Wherever the word "part" appears in a line, copy that line.

○ ○ ○ ○ ○ ○ ○

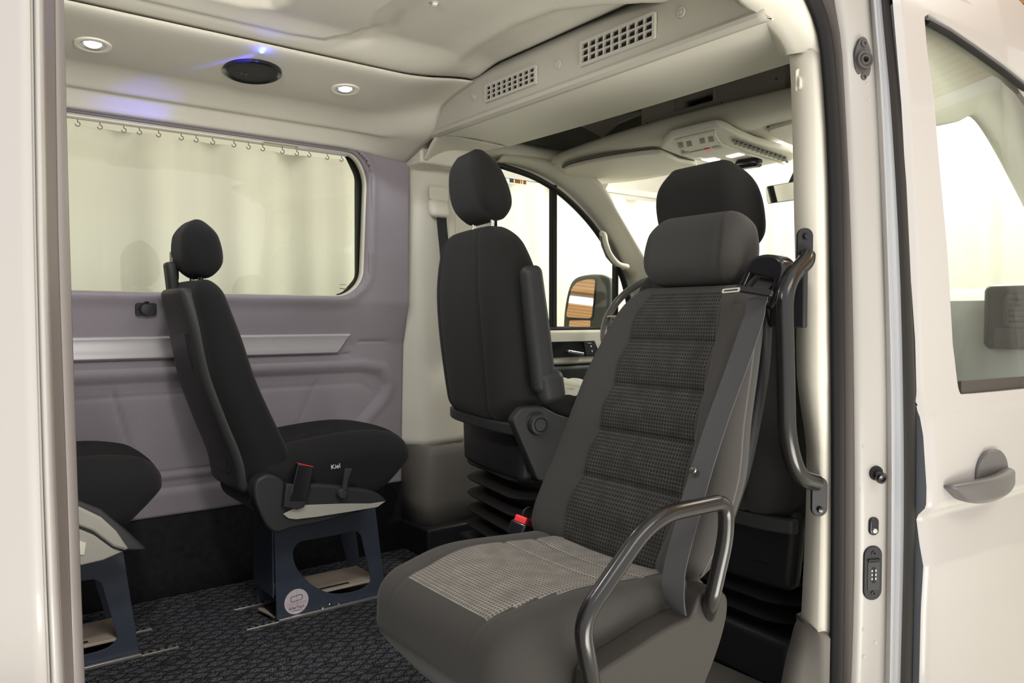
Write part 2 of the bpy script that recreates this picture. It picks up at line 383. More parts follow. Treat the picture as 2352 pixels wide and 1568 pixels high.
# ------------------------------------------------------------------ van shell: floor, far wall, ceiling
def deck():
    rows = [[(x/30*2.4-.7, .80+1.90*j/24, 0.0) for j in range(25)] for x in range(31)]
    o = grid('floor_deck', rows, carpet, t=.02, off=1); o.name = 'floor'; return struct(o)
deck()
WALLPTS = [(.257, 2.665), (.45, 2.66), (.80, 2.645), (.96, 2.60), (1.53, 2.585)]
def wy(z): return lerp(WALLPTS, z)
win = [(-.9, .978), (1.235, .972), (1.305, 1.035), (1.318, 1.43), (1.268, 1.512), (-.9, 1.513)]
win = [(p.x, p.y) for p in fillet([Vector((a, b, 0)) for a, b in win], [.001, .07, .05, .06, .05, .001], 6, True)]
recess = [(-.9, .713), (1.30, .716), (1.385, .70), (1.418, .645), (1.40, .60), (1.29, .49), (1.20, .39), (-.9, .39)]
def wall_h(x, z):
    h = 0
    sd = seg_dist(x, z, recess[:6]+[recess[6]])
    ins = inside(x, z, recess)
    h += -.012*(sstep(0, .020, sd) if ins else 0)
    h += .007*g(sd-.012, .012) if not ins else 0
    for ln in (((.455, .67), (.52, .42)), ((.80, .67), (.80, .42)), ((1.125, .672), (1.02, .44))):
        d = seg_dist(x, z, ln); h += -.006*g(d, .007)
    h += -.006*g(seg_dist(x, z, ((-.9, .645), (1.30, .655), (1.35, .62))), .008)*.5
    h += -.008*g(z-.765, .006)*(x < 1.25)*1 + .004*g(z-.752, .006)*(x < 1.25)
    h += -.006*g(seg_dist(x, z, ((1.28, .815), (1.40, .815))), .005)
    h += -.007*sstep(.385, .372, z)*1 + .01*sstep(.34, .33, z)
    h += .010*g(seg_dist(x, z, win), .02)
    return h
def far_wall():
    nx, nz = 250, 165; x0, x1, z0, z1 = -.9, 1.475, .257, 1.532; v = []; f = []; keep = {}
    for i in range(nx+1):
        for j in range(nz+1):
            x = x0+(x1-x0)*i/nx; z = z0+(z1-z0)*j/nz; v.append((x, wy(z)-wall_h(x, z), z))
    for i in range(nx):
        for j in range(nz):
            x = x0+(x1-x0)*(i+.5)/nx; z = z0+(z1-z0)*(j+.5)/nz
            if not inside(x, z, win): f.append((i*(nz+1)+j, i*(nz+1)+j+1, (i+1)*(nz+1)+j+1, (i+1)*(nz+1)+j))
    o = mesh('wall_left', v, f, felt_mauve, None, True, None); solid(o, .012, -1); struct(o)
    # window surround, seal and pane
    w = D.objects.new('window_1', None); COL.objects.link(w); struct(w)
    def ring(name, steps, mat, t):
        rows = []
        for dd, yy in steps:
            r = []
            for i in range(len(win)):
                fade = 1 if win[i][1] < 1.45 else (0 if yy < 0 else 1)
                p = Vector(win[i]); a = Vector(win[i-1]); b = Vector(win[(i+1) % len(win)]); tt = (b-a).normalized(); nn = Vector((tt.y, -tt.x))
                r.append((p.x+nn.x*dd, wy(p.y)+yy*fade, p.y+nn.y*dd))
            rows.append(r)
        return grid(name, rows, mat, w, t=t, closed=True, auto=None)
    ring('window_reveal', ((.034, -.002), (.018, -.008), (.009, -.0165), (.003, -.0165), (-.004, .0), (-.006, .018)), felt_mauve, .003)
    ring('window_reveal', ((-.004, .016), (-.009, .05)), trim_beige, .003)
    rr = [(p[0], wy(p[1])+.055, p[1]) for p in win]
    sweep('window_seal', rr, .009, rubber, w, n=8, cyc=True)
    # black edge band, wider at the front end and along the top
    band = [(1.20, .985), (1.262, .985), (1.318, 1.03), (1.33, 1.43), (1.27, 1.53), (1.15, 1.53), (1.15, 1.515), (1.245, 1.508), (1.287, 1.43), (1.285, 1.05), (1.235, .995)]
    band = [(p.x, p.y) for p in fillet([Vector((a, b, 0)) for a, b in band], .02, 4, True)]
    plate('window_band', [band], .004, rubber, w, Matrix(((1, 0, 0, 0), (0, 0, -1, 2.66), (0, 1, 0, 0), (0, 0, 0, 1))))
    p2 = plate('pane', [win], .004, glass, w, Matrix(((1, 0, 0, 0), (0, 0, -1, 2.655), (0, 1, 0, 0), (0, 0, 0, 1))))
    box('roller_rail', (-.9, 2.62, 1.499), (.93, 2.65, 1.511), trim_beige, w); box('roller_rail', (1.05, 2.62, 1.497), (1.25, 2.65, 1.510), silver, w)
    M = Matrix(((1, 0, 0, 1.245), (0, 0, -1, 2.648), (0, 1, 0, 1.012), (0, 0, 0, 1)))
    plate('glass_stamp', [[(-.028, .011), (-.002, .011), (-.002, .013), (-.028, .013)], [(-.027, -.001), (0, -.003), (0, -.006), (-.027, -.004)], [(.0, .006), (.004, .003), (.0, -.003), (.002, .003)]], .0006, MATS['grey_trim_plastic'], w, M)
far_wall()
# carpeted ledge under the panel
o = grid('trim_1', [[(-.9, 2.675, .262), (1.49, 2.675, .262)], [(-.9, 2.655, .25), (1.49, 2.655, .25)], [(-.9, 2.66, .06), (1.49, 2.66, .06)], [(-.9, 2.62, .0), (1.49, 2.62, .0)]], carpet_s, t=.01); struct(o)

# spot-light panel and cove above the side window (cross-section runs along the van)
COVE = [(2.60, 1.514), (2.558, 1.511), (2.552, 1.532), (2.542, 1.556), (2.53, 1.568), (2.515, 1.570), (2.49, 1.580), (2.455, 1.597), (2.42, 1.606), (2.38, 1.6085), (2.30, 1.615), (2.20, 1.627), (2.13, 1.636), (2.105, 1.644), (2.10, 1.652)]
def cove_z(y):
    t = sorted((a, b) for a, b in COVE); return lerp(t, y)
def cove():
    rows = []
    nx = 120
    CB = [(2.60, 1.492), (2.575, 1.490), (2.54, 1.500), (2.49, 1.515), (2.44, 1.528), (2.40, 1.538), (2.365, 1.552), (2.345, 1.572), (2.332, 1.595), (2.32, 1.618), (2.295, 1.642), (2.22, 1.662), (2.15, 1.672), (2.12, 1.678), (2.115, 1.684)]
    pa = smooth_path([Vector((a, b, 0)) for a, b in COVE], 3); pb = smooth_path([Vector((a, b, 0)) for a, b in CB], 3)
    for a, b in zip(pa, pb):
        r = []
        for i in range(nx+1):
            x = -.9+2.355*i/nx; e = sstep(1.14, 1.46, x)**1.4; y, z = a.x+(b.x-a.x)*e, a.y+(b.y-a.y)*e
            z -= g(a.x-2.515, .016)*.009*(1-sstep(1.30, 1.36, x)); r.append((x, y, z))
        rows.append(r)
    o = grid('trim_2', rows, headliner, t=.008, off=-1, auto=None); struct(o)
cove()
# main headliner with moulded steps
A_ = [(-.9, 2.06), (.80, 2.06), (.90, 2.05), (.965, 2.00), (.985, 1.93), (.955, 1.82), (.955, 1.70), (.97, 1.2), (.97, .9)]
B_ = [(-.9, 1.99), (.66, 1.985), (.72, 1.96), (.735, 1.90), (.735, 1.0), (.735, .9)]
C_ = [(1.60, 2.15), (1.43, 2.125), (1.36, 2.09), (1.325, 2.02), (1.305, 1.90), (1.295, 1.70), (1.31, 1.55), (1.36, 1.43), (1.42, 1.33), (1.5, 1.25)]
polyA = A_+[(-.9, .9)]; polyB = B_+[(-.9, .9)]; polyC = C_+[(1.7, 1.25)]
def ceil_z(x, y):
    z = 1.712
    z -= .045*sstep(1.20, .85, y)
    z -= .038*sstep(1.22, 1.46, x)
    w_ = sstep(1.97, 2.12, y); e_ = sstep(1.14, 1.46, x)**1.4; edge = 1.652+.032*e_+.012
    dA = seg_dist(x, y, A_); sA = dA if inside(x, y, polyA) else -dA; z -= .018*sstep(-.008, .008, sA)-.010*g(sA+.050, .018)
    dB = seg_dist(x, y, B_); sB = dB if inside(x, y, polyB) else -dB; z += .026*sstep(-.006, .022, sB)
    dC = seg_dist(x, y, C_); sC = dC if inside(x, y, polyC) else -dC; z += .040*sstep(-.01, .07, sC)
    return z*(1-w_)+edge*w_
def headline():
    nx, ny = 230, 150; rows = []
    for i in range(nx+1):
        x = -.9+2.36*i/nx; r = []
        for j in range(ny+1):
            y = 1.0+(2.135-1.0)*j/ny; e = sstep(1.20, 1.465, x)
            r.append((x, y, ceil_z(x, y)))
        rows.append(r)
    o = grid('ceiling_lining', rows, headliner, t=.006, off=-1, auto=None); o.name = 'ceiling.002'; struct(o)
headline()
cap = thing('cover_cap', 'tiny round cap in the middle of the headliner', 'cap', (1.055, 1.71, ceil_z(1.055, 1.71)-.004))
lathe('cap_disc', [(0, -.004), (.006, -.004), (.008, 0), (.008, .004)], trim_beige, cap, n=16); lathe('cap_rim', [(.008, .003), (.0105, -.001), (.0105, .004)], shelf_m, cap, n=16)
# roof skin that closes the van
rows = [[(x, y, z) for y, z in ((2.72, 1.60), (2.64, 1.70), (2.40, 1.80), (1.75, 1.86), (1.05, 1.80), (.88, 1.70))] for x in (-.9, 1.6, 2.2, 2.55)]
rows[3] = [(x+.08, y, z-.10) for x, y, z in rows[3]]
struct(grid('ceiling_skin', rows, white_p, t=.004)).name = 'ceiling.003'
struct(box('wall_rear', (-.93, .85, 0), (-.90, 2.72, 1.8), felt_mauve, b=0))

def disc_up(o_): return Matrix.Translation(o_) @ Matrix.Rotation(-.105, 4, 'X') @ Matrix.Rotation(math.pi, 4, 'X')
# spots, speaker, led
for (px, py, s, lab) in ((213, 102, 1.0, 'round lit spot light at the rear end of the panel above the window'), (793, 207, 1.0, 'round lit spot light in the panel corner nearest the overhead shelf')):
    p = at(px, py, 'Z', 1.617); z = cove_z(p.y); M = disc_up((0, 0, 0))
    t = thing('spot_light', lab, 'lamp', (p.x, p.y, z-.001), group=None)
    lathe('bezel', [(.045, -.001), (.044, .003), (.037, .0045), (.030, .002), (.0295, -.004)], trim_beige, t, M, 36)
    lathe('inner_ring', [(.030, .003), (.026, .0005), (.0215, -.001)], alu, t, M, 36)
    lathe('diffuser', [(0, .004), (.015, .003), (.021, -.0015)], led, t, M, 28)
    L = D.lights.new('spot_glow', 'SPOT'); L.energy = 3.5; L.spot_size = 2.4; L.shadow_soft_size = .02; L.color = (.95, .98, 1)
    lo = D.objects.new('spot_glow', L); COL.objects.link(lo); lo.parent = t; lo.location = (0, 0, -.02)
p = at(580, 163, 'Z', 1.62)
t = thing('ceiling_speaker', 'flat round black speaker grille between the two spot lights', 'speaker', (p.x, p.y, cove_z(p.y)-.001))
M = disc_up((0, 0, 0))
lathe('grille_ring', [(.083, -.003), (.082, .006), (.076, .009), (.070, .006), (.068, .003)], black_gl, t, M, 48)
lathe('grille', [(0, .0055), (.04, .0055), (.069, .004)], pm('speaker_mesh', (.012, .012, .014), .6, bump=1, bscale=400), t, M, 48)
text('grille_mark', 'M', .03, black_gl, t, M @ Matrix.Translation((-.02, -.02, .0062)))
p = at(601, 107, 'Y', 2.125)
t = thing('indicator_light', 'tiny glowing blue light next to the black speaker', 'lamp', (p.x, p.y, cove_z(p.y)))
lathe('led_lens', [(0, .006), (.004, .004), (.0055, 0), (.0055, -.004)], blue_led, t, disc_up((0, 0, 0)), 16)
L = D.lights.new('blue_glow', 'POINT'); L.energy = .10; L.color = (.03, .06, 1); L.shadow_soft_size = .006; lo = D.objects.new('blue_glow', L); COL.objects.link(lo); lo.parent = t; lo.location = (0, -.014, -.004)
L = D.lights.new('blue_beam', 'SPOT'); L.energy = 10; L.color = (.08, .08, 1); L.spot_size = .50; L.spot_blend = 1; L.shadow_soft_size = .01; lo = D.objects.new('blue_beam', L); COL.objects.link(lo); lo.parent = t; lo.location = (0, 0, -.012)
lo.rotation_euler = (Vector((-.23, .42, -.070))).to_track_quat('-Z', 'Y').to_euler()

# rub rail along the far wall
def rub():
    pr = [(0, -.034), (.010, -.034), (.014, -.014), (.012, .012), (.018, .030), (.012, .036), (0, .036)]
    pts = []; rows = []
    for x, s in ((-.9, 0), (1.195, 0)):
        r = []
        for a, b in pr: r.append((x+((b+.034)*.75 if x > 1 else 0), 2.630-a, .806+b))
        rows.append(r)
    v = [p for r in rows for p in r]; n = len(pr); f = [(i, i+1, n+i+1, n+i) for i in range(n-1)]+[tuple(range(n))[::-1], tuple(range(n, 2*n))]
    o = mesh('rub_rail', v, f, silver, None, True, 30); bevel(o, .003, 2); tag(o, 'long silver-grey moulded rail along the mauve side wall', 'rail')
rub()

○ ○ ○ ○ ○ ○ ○

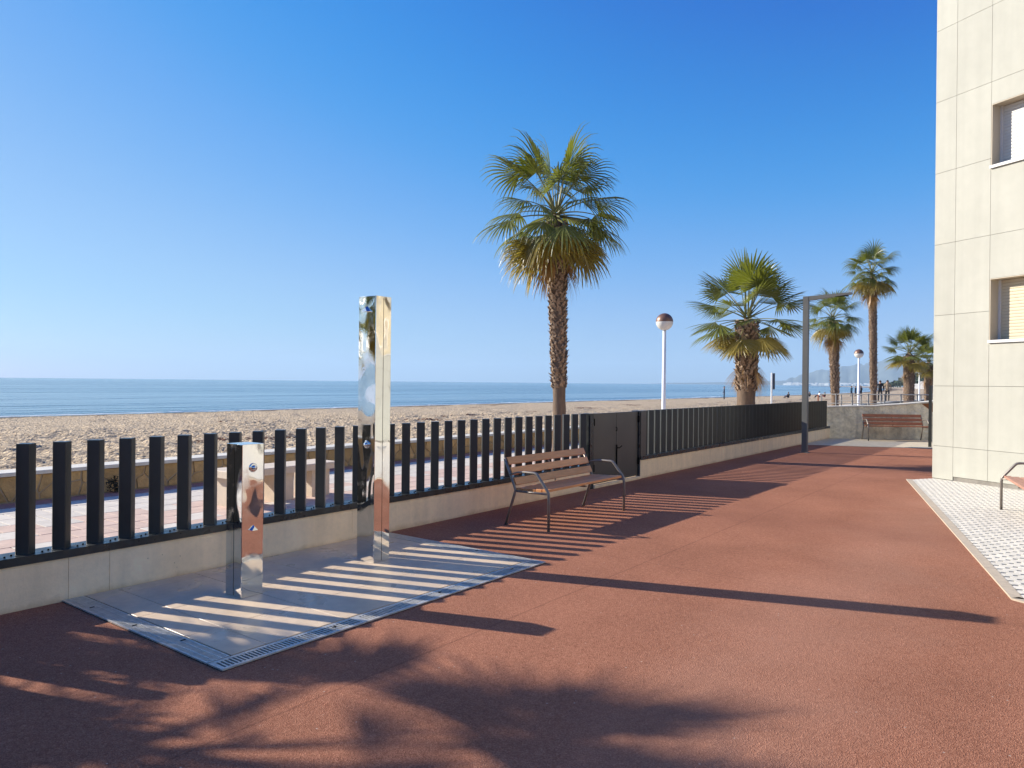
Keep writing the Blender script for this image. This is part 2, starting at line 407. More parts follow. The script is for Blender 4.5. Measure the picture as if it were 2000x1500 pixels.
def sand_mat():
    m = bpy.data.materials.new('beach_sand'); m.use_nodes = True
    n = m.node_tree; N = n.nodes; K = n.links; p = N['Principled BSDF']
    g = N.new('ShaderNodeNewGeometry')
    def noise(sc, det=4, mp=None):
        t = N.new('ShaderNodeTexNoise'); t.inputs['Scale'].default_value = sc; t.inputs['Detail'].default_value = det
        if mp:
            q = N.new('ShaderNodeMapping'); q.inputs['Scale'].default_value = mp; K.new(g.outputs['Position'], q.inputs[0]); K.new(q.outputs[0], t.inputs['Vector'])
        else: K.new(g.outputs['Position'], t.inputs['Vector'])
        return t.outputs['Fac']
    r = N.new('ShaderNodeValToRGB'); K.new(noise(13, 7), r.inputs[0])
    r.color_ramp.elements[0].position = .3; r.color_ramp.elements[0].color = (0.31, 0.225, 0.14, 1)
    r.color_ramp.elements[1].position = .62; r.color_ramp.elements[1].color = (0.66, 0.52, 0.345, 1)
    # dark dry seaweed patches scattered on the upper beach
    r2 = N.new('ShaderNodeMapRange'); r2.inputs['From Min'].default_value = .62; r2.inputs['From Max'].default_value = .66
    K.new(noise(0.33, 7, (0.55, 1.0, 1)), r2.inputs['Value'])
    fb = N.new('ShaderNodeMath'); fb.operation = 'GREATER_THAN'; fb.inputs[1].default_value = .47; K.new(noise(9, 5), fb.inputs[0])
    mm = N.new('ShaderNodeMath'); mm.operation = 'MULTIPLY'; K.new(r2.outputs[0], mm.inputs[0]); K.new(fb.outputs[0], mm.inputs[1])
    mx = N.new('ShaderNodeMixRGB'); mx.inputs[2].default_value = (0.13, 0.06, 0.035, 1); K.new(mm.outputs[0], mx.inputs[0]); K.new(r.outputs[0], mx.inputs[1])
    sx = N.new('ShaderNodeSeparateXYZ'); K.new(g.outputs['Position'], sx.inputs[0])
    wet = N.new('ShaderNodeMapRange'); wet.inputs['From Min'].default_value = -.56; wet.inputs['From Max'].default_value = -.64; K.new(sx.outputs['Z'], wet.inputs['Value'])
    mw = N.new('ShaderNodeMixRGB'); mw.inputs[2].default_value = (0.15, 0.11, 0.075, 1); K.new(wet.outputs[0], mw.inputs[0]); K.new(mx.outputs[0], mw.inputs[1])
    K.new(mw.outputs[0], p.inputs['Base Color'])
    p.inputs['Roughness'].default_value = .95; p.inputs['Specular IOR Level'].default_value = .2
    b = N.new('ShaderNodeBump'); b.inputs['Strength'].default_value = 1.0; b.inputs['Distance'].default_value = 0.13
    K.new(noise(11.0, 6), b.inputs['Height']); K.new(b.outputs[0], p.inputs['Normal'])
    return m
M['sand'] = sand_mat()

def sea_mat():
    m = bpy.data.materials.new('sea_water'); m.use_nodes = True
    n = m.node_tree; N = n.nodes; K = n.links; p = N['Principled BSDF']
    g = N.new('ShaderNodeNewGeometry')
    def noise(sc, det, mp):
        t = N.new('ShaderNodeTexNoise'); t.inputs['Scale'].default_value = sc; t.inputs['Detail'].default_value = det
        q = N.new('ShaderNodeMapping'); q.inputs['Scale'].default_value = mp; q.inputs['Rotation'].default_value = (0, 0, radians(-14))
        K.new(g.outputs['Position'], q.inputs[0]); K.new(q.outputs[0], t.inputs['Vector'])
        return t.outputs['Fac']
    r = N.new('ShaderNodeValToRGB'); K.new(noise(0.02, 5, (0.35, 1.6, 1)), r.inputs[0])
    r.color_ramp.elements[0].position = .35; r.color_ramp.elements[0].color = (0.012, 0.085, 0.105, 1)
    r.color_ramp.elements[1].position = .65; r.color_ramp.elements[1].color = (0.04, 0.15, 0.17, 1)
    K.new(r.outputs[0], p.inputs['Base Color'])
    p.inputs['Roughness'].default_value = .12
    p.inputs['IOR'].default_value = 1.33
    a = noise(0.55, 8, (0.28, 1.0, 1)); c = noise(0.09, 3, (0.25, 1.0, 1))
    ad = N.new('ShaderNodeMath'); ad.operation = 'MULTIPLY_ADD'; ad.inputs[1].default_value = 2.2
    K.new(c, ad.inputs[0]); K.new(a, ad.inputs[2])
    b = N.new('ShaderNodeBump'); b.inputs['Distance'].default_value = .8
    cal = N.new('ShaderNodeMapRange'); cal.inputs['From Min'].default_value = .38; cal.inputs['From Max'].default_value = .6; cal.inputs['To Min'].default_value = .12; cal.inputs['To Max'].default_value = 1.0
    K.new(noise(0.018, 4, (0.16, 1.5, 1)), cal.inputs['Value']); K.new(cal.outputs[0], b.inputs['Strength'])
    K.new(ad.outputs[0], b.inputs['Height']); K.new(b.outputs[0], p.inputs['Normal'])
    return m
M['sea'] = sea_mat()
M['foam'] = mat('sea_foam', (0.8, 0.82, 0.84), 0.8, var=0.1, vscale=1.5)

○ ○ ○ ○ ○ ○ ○

Solution to this problem:
Write part 2 of the bpy script that recreates this picture. It picks up at line 383. More parts follow. Treat the picture as 2352 pixels wide and 1568 pixels high.
Keep writing the Blender script for this image. This is part 2, starting at line 407. More parts follow. The script is for Blender 4.5. Measure the picture as if it were 2000x1500 pixels.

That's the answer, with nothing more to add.